Layú
Magdalena Skupinska
LAYÙ
31 January – 19 March 2020
London
“To get to know the land one has to get to know the life that comes out of it”
-M.S.
Layú is a solo exhibition of new works by Polish artist Magdalena Skupinska. The show’s title translates to “Land”, a word originating from Isthmus Zapotec, an indigenous language spoken on the Isthmus of Tehuantepec, in the southern part of the Mexican state of Oaxaca. The body of work offers a window into the process and exploration of organic materials, which the artist was exposed to when relocating her practice in the Pacific coast of Mexico over the last year.

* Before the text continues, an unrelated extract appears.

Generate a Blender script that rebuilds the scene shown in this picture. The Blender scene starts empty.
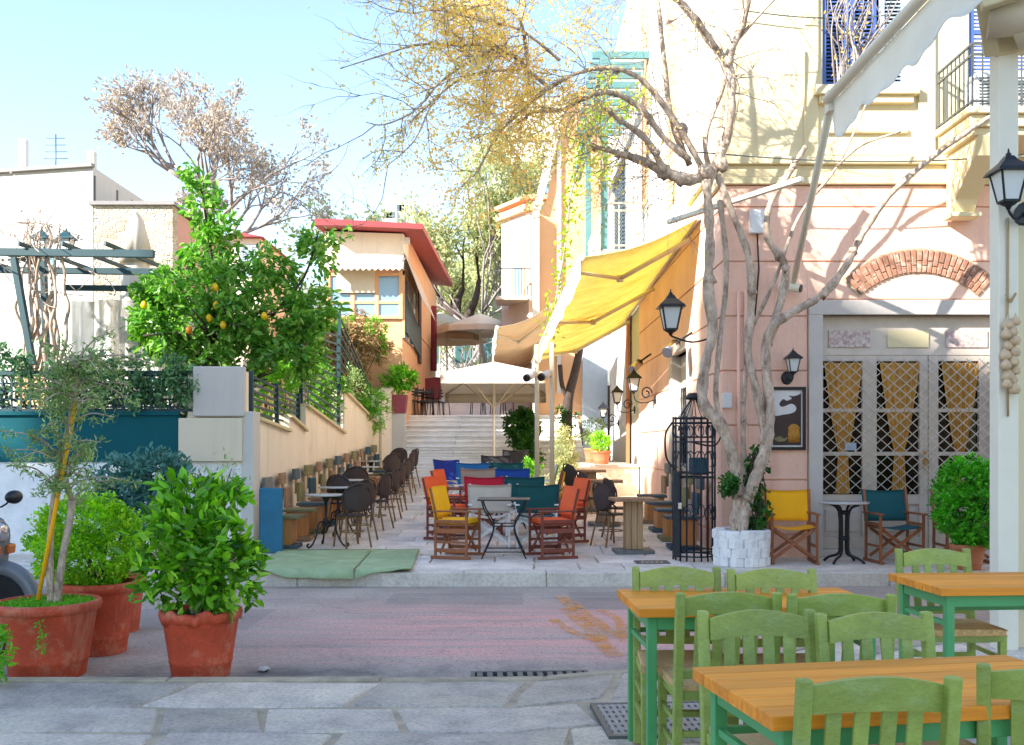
import bpy, bmesh, math, random
from mathutils import Vector, Matrix
R = math.radians
random.seed(7)
sc = bpy.context.scene
COL = sc.collection
# ------------------------------------------------------------------ camera, sky, sun, exposure
H = 1.5; HORIZON = 445.0; F = 1000.0
cam = bpy.data.cameras.new('camera'); cam_o = bpy.data.objects.new('camera', cam); COL.objects.link(cam_o)
cam_o.location = (0, 0, H); cam_o.rotation_euler = (R(90), 0, 0)
cam.sensor_width = 36; cam.lens = F/1024*36; cam.shift_y = (HORIZON-372.5)/1024
cam.clip_start = .05; cam.clip_end = 3000
sc.camera = cam_o
SUN = Vector((-.82, -.57, .53)).normalized()
ELEV = math.asin(SUN.z); AZ = math.atan2(SUN.x, SUN.y)
w = bpy.data.worlds.new('World'); sc.world = w; w.use_nodes = True
wn = w.node_tree.nodes; wl = w.node_tree.links
sky = wn.new('ShaderNodeTexSky'); sky.sky_type = 'NISHITA'; sky.sun_disc = False
sky.sun_elevation = ELEV; sky.sun_rotation = AZ; sky.air_density = 1.3; sky.dust_density = .2; sky.ozone_density = 3.0
bg = wn['Background']; bg.inputs['Strength'].default_value = .096
wb = wn.new('ShaderNodeHueSaturation'); wb.inputs['Hue'].default_value = .507; wb.inputs['Saturation'].default_value = .95   # white balance for the shade
wl.new(sky.outputs[0], wb.inputs['Color']); wl.new(wb.outputs[0], bg.inputs['Color'])
sl = bpy.data.lights.new('sun', 'SUN'); so = bpy.data.objects.new('sun', sl); COL.objects.link(so)
sl.energy = 3.4; sl.angle = R(.6); sl.color = (1, .96, .90)
so.rotation_euler = (-SUN).to_track_quat('-Z', 'Y').to_euler(); so.location = SUN*40
vs = sc.view_settings; vs.view_transform = 'Standard'; vs.look = 'None'; vs.exposure = 2.15; vs.gamma = 1
vs.use_curve_mapping = False
sc.cycles.max_bounces = 8; sc.cycles.diffuse_bounces = 4; sc.cycles.transparent_max_bounces = 12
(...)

Extending Skupinska’s investigation of the natural world and its phenomena, the exhibition presents a series of works created with two main organic materials – palm and corn. Skupinska used ground corn as the pigments of her paints in its four original colours (white, yellow, red and blue). For the basis of her canvases, leaves obtained from palm trees were woven by five women from the Zapotec community in Santo Domingo Albarradas – a traditional craft passed down from generations, solely among women. This technique is not only a collective activity; it is organic, meticulous and closely tied to nature – all expressions that point to Skupinska’s oeuvre. The essential character and process of these two plants are a translation of Skupinska’s artistic inquiry in relation to community-based crafts through her recent consideration of Indigenous cultures. Drawing from modernist traditions through her biomorphic shapes, Skupinska’s body of work stimulates the basis of our being and pays homage to the rituals and traditions of indigenous cultures. In a sensory environment of texture, colour and smell, the works as a whole highlight a closer reconnection to nature through familial intimacy. Acting as visual totems of memory and nostalgia, each painting seems as though it possesses a forgotten narrative of the natural world that we are inherently part of, and one that the artist insists on us remembering.